I've managed to work around the cooperative read problem, by patching Django's read() from wsgi.input and calling gevent.socket.wait_read(environ['wsgi.input'].fileno()) before the actual read() call. This way, when there is no data to read, the flow will be switched to another greenlet. It seems to work.

But I've still got the cooperative write problem. Since my application returns an iterator to uWSGI, it seems that it's uWSGI that's writing to the client socket and not cooperating. Is there an wsgi.output environment variable that I can use to wait on, until I'm able to write? Or maybe I can reuse wsgi.input, it should be the same socket.

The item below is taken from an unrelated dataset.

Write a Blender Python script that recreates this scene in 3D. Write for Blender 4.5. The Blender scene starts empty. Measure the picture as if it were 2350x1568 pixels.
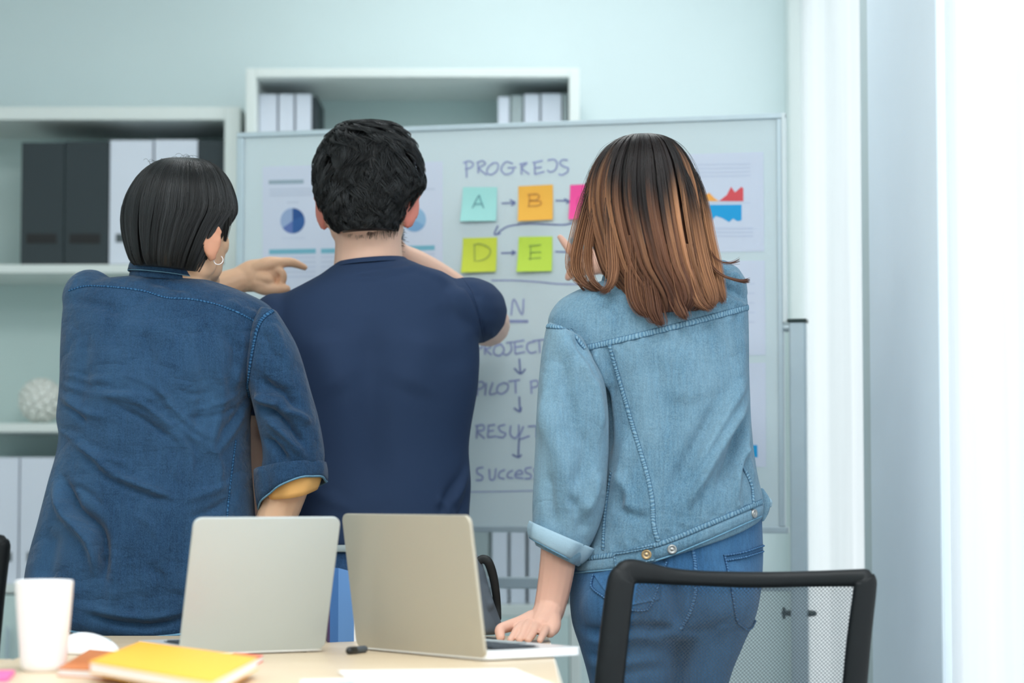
import bpy, math, random
import numpy as np
from mathutils import Vector, Matrix
from mathutils.bvhtree import BVHTree

random.seed(7)
RNG = np.random.default_rng(11)
sc = bpy.context.scene
COL = sc.collection

# ------------------------------------------------------------------ camera, world, light, exposure
F = 5600.0                       # focal length in pixels of the 2350 x 1568 frame (about 86 mm)
CAMZ = 1.0
PITCH = math.atan((1130 - 784) / F)
CP, SP = math.cos(PITCH), math.sin(PITCH)
cam_d = bpy.data.cameras.new('camera')
cam = bpy.data.objects.new('camera', cam_d)
COL.objects.link(cam)
cam.location = (0, 0, CAMZ)
cam.rotation_euler = (math.pi / 2 + PITCH, 0, 0)
cam_d.sensor_width = 36.0
cam_d.sensor_fit = 'HORIZONTAL'
cam_d.lens = F / 2350 * 36.0
cam_d.clip_start = 0.05
cam_d.dof.use_dof = True
cam_d.dof.focus_distance = 4.52
cam_d.dof.aperture_fstop = 2.3
sc.camera = cam

sc.view_settings.view_transform = 'Standard'
sc.view_settings.look = 'None'
sc.view_settings.gamma = 1.0
sc.view_settings.use_curve_mapping = False
sc.view_settings.exposure = 0.22
sc.cycles.use_denoising = True
sc.cycles.max_bounces = 8
sc.cycles.diffuse_bounces = 5
sc.cycles.transparent_max_bounces = 16
sc.cycles.sample_clamp_indirect = 6.0
sc.cycles.caustics_reflective = False
sc.cycles.caustics_refractive = False

w = bpy.data.worlds.new('overcast_daylight')
sc.world = w
w.use_nodes = True
w.node_tree.nodes['Background'].inputs['Color'].default_value = (0.95, 0.985, 1.0, 1)
w.node_tree.nodes['Background'].inputs['Strength'].default_value = 1.75


def area(name, loc, rot, sx, sy, power, col=(1, 1, 1), portal=False):
    l = bpy.data.lights.new(name, 'AREA')
    l.shape = 'RECTANGLE'
    l.size, l.size_y = sx, sy
    l.energy = power
    l.color = col
    if portal:
        l.cycles.is_portal = True
    o = bpy.data.objects.new(name, l)
    COL.objects.link(o)
    o.location = loc
    o.rotation_euler = rot
    return o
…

On another note, can't uWSGI's gevent loop engine handle these scenarios and switch greenlets when a read() does not have anything to read and a write() would block?

Best regards,
André



Citando André Cruz <[email protected]>:

Hello.

I have a Django application that does uploads and downloads of files. Since these are slow requests, I don't want a thread or a process per request, so I was thinking of using greenlets.

I have setup a uWSGI server with the Gevent loop, and I can do long polling requests just fine. I wait for a Gevent.Event and the thread switches to another greenlet which handles other requests meanwhile. The problem is that it seems read()s from the Django request object are not cooperative, as also response writes. Is there anyway to make these cooperative as well?